Wednesday, February 22, 2012

Ash Wednesday Confidential

Happy Ash Wednesday! Er. Well. You know what I mean. :)

I'm gearing up for our evening Ash Wednesday Mass, so my posting time is limited. I thought that rather than post some would-be profound meditation on our entry into this solemn season, I'd open up the comment box (though moderation will be spotty until after Mass) for people to share their thoughts about three Lenten questions. And because these questions might invite some to share more than they otherwise would, I'm lifting, for this post, the requirement to post using a name or nickname--feel free to post anonymously on this one if you choose.

So, here are the questions:

1. What do you see as one obstacle--not necessarily the biggest, but just any one--that is getting in the way of your relationship with Jesus Christ?

2. What bad habit (not necessarily something hugely sinful) do you most hope to conquer this Lent?

3. What part of Lent will help you grow closer to Christ and conquer that bad habit? What part of Lent, if any, tends to make things harder?

I obviously can't answer these anonymously, but I'll post my answers anyway:

1. The tendency to take Him for granted and to put certain things--prayer, etc.--on "autopilot" for too long. It's not that I'm not doing anything, but that I start doing those things by rote instead of with consciousness.

2. Selfishness, especially in my eating and sleeping habits when these impact my ability to do for others generously.

3. The opportunity to make voluntary sacrifices that I can "tailor" to addressing my personal issues is helpful. The temptation to feel guilty if I can't do all the wonderful things people recommend or which are available (extra Masses, Friday Stations, or even the private devotions people are enthusiastic about) is not so helpful. And fasting--can I just say that I still don't really "get" it? Maybe it's because my eating habits are too casual (see #2) but my experience the last few years has been that the Ash Wed. and Good Friday fasts make me more aware of, and stressed out by, food, eating, etc. than normal, and not because I'm famished or anything (I sometimes go on this amount of food or less just because I'm too busy to deal with eating). That can't be right, but...?

Okay. Your turn. Comments will be approved for the next hour or so, and then again later tonight.

2 comments:

Turmarion said...

1. The tendency to give up too easily; which could be defined in terms of a lack of hope (in the theological sense) or in terms of acedia, always a besetting sin for me.

2. Putting things off/letting them slide.

3. a) (You should have given sub-headings here, Erin!) Lent itself. By requiring us to give up things and do things, Lent provides the necessary boot to the behind that a slothful type such as I am needs. b) The flip side of a--that it's mandated can make it into an outward observance. There have been years when I've given up the same thing I did the previous year or decided to add the same devotions because I couldn't think of anything else. Instead of using Lent for introspection and growth, I just coasted.

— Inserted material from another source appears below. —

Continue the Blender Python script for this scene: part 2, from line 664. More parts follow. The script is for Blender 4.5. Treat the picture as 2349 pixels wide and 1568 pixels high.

We posters here don't always agree with Erin or with each other, but I offer my prayers to all during Lent, and humbly request the same. May it be a season of growth and goodness for us all.

JMB said...

My obstacle is my snobbishness about the liturgy, the congregation, the priests, the homily, the music. Basically, it's my inner mean teen coming out during Mass.

I'm trying to tame my physical desires, so I will be fasting during lunch every day - I will eat half of what I normally eat, no sweets afterwards. I find this to be more difficult than going to daily Mass every day and adding some rosary time on Fridays.

Believe it or not, the physical aspect of Lent has been very fruitful for me in the past years. I've been able to give up smoking for good, and it all started with abstaining during Lent. I'm also pushing myself harder with accepting physical discomfort in my life by making a commitment to exercise every week. This has helped tremendously in accepting my body as not just something that embodies my soul but as something real and physical and strong.